12 最後の神殿(SE入り:崩壊アレンジ)
ボーナストラックその1です。もともと「最後の神殿」にはノイズ成分が入っていたのですが、3号だけが喜んでいるフシがある点と、アルバム全体ならまだしも、一曲だけで聴くとそこに効果音が入っている意味が読み取りづらいことなどから、本編からは外しました。僕は神殿が崩れていく様子を電子的に表現したかったのですが、よかったらこちらもお聞きください! ノイズ成分以外は二つの曲に違いはありません。
13 暮れ六つ(カラオケバージョン:BPM=78)
そういえばししまいブラザーズの歌にはカラオケがないな、と思って収録したボーナストラックその2です。歌がないとカラオケというのは非常に薄く聞こえますよね。

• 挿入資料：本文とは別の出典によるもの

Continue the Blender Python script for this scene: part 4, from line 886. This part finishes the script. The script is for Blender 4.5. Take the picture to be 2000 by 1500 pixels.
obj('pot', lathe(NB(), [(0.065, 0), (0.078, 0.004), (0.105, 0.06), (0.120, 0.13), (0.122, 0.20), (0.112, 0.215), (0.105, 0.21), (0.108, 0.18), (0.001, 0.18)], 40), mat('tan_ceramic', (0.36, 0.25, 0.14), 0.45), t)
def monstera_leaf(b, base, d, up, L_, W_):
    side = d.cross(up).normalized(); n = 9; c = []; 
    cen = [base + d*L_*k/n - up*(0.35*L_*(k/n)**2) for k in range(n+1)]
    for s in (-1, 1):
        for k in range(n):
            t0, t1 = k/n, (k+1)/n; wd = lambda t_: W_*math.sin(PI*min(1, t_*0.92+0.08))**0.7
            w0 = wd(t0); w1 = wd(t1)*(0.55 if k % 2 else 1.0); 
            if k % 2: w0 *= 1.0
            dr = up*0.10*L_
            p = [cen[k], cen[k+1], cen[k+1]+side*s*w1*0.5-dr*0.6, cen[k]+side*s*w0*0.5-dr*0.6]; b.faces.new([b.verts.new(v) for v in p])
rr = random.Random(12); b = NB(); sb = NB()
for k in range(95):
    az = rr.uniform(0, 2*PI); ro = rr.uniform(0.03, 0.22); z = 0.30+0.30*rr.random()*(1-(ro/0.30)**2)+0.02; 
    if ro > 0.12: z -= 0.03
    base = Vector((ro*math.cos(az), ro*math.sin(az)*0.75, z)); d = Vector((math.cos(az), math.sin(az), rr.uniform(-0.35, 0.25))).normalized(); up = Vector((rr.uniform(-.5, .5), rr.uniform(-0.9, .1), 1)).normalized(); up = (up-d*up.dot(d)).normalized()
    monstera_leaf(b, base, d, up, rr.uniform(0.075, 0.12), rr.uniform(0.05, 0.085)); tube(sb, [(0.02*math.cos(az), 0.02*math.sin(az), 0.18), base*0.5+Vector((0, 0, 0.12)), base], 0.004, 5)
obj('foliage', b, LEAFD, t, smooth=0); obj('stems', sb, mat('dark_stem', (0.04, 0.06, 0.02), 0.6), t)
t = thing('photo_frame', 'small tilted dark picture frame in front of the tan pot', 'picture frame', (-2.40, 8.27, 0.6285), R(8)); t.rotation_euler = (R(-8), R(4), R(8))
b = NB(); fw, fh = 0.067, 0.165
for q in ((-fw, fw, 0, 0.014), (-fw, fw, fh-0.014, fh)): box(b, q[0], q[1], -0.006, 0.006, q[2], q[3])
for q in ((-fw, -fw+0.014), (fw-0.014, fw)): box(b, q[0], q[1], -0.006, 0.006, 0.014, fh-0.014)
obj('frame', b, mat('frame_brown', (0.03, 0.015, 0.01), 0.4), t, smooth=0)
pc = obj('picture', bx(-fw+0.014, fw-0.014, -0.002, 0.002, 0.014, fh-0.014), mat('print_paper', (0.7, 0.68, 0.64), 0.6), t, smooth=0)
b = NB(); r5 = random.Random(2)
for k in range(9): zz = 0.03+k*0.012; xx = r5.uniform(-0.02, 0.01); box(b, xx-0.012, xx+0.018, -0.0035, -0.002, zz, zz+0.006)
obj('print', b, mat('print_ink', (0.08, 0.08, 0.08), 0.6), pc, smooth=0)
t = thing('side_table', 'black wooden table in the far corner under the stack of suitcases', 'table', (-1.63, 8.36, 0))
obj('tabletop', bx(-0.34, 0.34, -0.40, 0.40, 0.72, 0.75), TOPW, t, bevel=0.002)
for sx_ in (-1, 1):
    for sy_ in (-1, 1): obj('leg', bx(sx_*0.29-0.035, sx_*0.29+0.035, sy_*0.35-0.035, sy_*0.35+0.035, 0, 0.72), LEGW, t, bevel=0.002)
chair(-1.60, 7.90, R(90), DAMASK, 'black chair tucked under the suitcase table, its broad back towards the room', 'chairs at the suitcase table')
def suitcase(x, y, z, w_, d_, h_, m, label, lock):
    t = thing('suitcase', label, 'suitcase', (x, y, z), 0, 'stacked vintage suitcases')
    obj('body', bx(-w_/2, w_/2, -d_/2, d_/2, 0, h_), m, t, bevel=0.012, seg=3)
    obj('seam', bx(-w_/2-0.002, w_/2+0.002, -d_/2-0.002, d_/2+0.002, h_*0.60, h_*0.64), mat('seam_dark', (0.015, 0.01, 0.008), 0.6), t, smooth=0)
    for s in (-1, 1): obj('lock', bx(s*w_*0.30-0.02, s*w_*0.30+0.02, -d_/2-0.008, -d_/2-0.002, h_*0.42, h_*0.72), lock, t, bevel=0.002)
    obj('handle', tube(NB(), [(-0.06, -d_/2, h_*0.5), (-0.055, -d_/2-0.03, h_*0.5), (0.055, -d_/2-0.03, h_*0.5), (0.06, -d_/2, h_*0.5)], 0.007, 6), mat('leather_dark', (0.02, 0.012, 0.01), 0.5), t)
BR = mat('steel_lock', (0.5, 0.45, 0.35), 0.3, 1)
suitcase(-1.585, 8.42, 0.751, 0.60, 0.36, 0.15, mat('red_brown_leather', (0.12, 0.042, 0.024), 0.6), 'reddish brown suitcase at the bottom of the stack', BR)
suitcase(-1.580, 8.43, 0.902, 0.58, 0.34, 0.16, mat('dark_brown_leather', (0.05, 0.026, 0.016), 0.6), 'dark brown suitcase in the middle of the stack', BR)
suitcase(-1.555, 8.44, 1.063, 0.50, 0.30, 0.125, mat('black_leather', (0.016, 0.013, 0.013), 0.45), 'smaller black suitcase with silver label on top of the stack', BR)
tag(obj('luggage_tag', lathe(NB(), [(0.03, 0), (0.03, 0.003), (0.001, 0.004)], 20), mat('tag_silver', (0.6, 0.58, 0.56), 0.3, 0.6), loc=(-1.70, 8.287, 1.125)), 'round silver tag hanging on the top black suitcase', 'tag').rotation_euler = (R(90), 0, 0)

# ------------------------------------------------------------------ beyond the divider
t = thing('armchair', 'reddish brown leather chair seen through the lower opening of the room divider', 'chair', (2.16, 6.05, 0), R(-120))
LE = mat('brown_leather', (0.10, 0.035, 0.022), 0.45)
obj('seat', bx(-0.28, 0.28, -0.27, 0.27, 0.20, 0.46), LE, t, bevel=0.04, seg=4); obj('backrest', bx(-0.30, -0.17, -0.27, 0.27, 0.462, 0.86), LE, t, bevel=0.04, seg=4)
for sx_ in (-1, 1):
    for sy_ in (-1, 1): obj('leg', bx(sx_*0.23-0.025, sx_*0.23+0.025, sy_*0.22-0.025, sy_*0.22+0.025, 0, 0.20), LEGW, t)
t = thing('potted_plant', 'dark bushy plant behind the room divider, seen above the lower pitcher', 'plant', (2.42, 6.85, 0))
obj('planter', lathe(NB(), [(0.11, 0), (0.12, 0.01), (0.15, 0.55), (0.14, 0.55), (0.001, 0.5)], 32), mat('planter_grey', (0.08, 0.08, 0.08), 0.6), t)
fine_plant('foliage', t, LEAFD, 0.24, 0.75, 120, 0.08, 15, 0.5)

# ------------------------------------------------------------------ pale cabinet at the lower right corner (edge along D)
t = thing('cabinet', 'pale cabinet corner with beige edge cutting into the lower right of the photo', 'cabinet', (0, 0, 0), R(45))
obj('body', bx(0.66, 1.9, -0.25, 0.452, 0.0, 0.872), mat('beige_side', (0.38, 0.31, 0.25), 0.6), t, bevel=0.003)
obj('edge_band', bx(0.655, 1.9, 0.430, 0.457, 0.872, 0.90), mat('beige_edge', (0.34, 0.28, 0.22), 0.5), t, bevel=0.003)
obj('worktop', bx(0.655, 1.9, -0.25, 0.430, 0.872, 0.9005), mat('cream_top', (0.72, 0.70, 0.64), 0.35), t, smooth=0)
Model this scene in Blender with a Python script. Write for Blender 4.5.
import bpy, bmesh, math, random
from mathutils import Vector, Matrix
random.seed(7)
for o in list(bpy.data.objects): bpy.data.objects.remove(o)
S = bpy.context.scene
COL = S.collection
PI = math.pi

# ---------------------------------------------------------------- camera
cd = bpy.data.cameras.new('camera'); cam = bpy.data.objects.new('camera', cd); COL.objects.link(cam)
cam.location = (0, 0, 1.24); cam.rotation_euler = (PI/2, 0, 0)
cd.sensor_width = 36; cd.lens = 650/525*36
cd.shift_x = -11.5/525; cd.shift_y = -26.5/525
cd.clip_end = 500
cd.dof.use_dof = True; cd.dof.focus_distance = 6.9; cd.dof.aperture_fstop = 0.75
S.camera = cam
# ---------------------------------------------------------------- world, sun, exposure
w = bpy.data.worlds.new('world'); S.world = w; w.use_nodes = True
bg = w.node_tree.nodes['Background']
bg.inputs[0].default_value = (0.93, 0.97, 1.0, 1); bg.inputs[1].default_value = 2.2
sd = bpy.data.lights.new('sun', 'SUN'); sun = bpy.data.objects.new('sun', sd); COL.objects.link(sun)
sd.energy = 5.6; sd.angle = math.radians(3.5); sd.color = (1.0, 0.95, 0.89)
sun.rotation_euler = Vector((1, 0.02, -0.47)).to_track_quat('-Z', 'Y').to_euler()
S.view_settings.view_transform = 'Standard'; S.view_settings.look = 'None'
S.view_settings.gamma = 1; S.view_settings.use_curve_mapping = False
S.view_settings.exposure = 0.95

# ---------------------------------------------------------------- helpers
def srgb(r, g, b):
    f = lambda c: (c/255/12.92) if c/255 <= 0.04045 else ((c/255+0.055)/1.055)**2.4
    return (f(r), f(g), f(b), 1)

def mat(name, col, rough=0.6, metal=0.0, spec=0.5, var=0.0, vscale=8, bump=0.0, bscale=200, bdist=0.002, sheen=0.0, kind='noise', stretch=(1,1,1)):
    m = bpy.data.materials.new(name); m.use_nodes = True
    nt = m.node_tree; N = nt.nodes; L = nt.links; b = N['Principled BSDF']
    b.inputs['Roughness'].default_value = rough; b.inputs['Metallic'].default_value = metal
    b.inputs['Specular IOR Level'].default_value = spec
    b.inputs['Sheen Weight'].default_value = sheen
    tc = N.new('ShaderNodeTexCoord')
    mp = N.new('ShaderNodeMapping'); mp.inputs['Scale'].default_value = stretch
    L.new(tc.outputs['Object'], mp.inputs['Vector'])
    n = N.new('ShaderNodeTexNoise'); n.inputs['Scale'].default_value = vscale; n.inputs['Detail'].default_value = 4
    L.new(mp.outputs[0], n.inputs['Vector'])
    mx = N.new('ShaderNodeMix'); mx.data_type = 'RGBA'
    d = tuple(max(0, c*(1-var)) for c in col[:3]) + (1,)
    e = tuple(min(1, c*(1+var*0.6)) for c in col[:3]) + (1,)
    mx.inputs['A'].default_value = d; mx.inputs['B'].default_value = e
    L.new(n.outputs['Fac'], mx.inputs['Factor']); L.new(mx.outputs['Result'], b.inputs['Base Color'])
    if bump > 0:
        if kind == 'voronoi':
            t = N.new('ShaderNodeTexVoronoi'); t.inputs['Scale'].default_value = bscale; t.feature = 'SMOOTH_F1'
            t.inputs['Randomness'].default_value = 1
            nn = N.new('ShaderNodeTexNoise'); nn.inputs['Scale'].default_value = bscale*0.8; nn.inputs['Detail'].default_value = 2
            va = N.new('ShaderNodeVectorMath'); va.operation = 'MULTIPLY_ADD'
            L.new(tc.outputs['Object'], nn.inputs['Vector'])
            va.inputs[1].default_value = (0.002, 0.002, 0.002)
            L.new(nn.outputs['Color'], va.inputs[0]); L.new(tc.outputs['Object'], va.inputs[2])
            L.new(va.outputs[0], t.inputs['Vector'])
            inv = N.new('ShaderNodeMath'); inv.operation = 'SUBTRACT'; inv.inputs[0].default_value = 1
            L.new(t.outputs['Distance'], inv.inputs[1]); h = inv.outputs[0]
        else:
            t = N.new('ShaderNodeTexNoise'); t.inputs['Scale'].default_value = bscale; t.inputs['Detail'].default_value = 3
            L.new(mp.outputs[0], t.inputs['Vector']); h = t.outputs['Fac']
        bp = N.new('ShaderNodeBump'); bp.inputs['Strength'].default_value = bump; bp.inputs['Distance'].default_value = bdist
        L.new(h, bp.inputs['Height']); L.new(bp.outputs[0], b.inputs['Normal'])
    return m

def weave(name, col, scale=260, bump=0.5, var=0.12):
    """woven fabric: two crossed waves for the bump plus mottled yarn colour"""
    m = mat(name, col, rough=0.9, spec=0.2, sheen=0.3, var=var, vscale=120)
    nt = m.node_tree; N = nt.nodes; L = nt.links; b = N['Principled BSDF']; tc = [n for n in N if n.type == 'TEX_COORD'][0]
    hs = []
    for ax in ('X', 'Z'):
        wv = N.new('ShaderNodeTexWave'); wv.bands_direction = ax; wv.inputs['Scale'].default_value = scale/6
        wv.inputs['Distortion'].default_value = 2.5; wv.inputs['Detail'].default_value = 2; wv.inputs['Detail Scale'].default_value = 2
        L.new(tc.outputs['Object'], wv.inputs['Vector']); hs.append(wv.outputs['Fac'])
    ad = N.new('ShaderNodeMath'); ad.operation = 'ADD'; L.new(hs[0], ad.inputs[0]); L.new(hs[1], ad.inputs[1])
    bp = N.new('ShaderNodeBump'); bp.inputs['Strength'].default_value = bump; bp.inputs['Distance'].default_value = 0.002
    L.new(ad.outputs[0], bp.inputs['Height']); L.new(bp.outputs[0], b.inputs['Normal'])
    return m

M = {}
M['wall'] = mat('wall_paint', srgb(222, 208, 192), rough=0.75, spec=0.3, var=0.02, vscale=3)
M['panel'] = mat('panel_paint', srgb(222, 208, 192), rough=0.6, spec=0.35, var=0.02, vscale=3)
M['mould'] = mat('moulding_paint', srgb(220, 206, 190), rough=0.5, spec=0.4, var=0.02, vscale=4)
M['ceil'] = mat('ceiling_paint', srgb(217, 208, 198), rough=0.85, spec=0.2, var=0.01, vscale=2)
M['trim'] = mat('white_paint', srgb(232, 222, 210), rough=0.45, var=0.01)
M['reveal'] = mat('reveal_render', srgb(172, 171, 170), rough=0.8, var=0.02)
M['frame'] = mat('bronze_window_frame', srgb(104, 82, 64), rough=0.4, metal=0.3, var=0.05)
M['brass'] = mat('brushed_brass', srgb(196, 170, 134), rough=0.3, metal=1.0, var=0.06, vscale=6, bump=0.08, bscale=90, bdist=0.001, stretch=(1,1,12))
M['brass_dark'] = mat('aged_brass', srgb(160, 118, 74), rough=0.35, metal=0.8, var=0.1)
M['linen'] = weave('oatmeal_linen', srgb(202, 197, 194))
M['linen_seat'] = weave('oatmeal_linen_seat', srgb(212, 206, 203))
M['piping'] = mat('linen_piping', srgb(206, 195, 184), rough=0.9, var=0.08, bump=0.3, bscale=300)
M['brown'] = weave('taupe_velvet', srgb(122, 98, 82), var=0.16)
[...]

歌の偉大さが感じられます。この曲はテンポ BPM=78 で取り込めば普通に歌えるようになっているので、良かったら皆さんも自宅で歌ってみてください。
【おわりに】
今回は黄昏フロンティアさんからのアレンジが沢山ありましたが、もうこれで思い残すことはありません(笑)。僕の好きな曲ばかりでしたし、4連作シリーズには組み込めないものもあったので、ちょうどタイミング的には良かったなぁと思っています。
さて、またしても冬コミの季節がやってきました。皆さんも風邪など引かないように十分注意しつつ、良いイベントを!!